All of this is bizarre enough, at least to the twenty-first-century mind. So are various other details of the story, such as Miss Hill's respective attitudes toward male and female homosexuality. Like most of her contemporaries, Miss Hill looks upon the first as despicable and the second as no big deal. On the other hand, I admit I was mildly surprised that Cleland included those sexual expressions in the first place. The same can be said for his inclusion of bondage and discipline, which his narrator seems to look upon as an object of pity at worst, a chance for adventure at best. For an author of his time, Cleland strikes one as probably about as enlightened as one could expect.
Which brings us to the virtues of "Fanny Hill". For one thing, the narrator's attitude toward men is very subtle and neither submissive nor contemptuous in the least. She finds the male obsession with virginity amusing, but appreciates both male courtliness and male forcefulness when they appear at the appropriate moments. Her opinion of men is a rather sweet combination of nonplussed head-shaking and appreciation, and her opinion of women is pretty much the same. Her body is for sale, but her mind is not. Excellent.
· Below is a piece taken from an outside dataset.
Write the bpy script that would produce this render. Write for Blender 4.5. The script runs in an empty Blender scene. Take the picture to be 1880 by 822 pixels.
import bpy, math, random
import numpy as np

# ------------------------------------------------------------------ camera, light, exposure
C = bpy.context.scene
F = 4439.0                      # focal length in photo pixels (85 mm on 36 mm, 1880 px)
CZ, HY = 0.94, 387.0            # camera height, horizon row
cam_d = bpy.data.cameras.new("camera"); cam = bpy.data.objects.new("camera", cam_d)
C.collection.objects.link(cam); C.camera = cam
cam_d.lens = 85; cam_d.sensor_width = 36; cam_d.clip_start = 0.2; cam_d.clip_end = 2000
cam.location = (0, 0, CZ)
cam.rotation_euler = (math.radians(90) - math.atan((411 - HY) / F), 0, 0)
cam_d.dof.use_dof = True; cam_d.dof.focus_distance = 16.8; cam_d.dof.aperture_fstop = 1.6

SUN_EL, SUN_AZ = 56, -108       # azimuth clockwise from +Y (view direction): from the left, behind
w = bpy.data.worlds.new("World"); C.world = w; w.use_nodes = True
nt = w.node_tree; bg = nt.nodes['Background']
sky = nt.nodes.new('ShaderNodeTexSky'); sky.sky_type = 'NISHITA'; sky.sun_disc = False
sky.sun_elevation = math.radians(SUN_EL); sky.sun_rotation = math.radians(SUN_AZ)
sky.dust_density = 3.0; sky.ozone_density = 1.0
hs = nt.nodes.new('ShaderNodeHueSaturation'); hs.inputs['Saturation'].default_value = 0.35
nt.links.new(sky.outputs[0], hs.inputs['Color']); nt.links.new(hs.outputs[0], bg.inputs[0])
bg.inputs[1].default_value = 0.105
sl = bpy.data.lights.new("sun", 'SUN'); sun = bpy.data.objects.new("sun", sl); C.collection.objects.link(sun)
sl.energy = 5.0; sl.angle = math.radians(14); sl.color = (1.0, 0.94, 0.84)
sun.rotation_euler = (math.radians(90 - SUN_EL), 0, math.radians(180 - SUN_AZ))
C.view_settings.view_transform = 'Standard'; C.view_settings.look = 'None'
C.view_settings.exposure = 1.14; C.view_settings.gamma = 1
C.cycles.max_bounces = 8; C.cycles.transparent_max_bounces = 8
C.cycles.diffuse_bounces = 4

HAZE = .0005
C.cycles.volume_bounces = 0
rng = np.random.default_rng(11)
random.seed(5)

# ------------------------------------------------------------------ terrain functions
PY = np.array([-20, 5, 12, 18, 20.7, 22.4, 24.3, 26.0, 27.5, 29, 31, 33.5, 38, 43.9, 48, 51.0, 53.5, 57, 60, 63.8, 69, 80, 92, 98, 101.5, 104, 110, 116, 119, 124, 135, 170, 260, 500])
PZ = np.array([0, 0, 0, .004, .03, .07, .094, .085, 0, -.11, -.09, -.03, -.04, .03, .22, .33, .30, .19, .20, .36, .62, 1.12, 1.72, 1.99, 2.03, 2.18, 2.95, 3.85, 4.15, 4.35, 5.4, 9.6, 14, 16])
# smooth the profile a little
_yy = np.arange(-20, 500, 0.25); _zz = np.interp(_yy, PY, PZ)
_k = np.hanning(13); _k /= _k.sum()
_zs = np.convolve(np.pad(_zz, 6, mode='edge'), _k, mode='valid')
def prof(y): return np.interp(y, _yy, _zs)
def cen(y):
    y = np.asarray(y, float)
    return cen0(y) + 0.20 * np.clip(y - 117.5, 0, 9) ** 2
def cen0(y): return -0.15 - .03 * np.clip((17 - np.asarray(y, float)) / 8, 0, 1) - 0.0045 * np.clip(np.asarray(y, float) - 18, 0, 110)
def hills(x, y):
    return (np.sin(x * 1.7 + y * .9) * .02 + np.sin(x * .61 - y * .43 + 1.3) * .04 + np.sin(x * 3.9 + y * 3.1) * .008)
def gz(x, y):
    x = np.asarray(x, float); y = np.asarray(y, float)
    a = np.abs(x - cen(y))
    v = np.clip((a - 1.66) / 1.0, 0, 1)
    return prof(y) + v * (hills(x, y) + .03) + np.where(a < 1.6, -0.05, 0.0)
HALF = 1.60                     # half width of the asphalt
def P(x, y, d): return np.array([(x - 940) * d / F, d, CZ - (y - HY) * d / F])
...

With the exceptions already mentioned and a few others, this book seems fairly easygoing about the idea of sex for hire. It's abundantly clear that without such an outlet, Fanny would very quickly starve. She is fortunate enough in the long run to find a procuress who acts like a professional, screens the clients carefully, and looks after the welfare of her girls, but she also meets enough mercenary monsters to show that good people in the profession are rare. With the safety net provided by her friends, however, it's clear from this narrative that there are far worse fates for a young girl than being a prostitute.
Without giving too much away (and who really cares about the plot arc in "Fanny Hill" anyway?), this novel is also refreshing in that it does not punish Fanny for her misdeeds by consigning her to perdition. You learn at the beginning that she eventually finds a loving husband, as do several of her friends, but in the meantime enjoys her work. Movies like "Halloween," in which sexually active girls die, are more puritanical than this, for goodness' sake.
Most gratifying of all, not to say astonishing, is the fact that "Fanny Hill" is actually a rather philosophical novel. Fanny finds the love of her life a very few pages in, loses him by a series of mischances, and in her profession thereafter she learns just what love is. She discovers that sex is good in itself, but by itself cannot compare with sex when one loves one's partner. Given this, she's neither more nor less likely to find happiness than any other woman of her day.
John Cleland was not the first writer to take such a humanist approach to sexuality, but he was one of the earliest English authors to approach sex without guilt. No wonder the clergy got on his case. And those mechanical metaphors may be ridiculous, but upon reflection, it's probably better to include a little poetry with sex, however clunky. Like Miss Hill says, sex by itself is good, but sex with love is better, in bed or on paper.
Benshlomo says, Relax and enjoy yourself until your true love comes along.